Escreveu que os holandeses são "indivíduos cujo temperamento não se coaduna às fantasias, às perdas de tempo, aos descuidos, menos ainda à indolência, fanáticos do planeamento, da previsão e do arrumo." Afinal, como são os holandeses?
Grandes, loiros, reservados, correctos, um bocadinho forretas [risos], muito organizados, demasiado obedientes, extremamente sensíveis ao controle social.
Há alguma lição que deveríamos aprender com eles?
Se os holandeses soubessem quanto tempo perdemos ao almoço ficariam chocadíssimos. [risos] O almoço lá são duas sandes de queijo e uma chávena de café. Também, pudera, a gastronomia deles é péssima. Por outro lado, lá sinto dificuldade em exprimir a minha capacidade de preguiça. Aqui preguiço com uma grande variedade de argumentos: a ligação à internet é fraca, hoje está muito calor ou muito frio. Lá não posso usar essas desculpas, sinto-me obrigado a mostrar trabalho.

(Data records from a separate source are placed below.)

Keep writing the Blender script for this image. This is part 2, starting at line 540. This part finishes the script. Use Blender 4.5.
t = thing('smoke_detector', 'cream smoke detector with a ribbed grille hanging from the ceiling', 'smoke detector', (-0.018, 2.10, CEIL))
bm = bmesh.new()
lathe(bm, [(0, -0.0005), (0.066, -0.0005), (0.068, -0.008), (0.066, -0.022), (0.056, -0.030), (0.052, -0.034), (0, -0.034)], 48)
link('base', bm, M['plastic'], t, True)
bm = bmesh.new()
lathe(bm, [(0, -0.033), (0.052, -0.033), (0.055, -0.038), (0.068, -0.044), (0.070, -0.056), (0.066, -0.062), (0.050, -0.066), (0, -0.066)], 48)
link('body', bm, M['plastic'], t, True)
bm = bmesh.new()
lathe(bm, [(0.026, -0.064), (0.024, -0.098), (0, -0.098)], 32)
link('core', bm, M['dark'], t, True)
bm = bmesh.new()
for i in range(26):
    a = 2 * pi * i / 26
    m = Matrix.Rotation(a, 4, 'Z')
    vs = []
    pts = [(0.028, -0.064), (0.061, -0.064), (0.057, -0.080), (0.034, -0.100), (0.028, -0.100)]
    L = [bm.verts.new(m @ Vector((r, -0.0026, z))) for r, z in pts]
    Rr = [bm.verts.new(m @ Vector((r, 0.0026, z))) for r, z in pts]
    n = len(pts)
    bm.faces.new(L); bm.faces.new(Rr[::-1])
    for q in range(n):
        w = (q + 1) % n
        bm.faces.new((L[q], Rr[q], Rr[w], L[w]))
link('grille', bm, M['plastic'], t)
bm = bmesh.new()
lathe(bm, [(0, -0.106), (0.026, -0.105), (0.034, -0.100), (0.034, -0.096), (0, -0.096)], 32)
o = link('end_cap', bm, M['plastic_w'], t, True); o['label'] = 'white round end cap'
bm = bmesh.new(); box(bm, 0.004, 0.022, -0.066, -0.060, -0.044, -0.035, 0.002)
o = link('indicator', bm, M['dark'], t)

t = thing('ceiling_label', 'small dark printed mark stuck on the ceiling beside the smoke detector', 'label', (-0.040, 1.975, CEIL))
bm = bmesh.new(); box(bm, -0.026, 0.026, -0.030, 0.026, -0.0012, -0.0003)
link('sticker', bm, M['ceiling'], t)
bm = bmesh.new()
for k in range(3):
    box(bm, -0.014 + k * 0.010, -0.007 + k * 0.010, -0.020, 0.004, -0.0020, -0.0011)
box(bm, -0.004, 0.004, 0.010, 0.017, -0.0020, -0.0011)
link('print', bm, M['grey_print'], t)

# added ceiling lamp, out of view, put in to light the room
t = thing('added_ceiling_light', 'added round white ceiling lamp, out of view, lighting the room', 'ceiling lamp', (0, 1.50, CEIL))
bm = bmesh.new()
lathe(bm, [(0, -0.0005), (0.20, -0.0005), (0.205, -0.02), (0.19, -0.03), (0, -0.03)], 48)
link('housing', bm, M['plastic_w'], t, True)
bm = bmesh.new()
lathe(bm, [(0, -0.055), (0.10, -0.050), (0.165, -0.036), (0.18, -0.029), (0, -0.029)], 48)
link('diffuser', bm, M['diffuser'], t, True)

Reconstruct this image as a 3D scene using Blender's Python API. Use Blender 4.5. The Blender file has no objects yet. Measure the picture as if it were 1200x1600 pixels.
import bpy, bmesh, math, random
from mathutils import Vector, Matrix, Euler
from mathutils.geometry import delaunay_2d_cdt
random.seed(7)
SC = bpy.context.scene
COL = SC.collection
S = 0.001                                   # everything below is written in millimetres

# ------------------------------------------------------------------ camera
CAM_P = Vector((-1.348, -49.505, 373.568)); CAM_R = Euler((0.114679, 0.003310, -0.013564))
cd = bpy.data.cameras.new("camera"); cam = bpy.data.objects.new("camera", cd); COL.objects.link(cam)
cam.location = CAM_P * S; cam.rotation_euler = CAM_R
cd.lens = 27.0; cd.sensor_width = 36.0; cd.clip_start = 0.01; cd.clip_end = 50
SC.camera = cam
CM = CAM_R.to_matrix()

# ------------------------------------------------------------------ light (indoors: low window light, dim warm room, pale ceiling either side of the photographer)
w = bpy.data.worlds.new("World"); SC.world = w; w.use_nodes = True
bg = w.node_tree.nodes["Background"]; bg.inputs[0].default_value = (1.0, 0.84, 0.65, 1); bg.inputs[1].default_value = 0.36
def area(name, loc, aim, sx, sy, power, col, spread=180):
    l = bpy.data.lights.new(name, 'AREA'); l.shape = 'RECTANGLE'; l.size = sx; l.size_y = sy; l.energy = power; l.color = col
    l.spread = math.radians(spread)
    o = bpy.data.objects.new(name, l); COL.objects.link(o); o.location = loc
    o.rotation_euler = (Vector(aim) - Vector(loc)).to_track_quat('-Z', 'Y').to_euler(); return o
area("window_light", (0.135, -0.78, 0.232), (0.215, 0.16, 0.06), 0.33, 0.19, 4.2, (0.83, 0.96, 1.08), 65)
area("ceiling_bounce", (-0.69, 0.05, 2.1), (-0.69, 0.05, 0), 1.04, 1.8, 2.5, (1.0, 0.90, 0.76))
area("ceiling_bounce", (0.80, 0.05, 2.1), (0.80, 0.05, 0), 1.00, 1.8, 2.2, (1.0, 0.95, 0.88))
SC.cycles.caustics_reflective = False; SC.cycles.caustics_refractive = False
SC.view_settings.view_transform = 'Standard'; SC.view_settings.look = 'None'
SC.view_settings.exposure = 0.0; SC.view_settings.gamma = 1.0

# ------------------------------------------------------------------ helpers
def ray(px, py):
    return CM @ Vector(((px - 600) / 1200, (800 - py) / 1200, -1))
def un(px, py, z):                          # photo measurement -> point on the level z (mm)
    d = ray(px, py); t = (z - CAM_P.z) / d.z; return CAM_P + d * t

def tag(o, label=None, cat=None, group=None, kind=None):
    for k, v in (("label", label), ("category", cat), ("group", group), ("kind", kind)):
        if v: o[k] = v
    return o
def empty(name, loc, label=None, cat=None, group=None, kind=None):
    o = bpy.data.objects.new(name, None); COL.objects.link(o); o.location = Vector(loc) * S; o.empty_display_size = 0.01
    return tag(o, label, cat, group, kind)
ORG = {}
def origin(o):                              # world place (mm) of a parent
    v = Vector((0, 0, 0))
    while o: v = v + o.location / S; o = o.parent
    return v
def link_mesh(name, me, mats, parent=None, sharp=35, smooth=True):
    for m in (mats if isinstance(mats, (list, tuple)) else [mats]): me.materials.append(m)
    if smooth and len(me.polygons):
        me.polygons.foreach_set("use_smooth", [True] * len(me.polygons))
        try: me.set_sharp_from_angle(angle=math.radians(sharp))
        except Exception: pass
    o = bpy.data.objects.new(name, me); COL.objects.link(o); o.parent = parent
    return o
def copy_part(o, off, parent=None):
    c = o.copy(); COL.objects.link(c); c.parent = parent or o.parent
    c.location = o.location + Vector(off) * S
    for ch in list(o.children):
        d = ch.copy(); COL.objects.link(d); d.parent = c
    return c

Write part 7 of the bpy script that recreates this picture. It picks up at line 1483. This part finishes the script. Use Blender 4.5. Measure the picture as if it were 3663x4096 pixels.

E o sentido de organização deles, faz-nos falta?
Essa necessidade de organização é ditada pela grande quantidade de pessoas num espaço restrito. Tem um preço: o contacto é muito frio. Enquanto nós não temos organização nenhuma, mas damos todos abraços. Sou amigo dos meus vizinhos, já os conheço há 23 anos e eles até têm as chaves da minha casa. Mas se saio e a vizinha está a limpar os vidros, ela não olha para mim nem diz bom dia. Em parte é frieza e reserva, outra parte é para não incomodar. É uma atitude ambígua.
Qual o maior choque que sentiu quando pisou a Holanda?
A frieza das pessoas. Por outro lado, eu vinha de um país católico e refreado. Quando cheguei a Amesterdão nos anos 50, a liberdade entre homens e mulheres já era tão grande que foi uma festa. Para quem ia daqui, onde apertar a mão era pecado...
Sentiu-se discriminado quando chegou? Diz que eles são racistas e xenófobos.
No início não. Como era diplomata e tinha um carro com chofer, os holandeses olhavam-me com um certo respeito. Quando virei pobre, senti a diferença: passei a ser um estrangeiro. Quando comecei a aparecer muito nos jornais, a atitude mudou outra vez. E agora faço parte do mobiliário.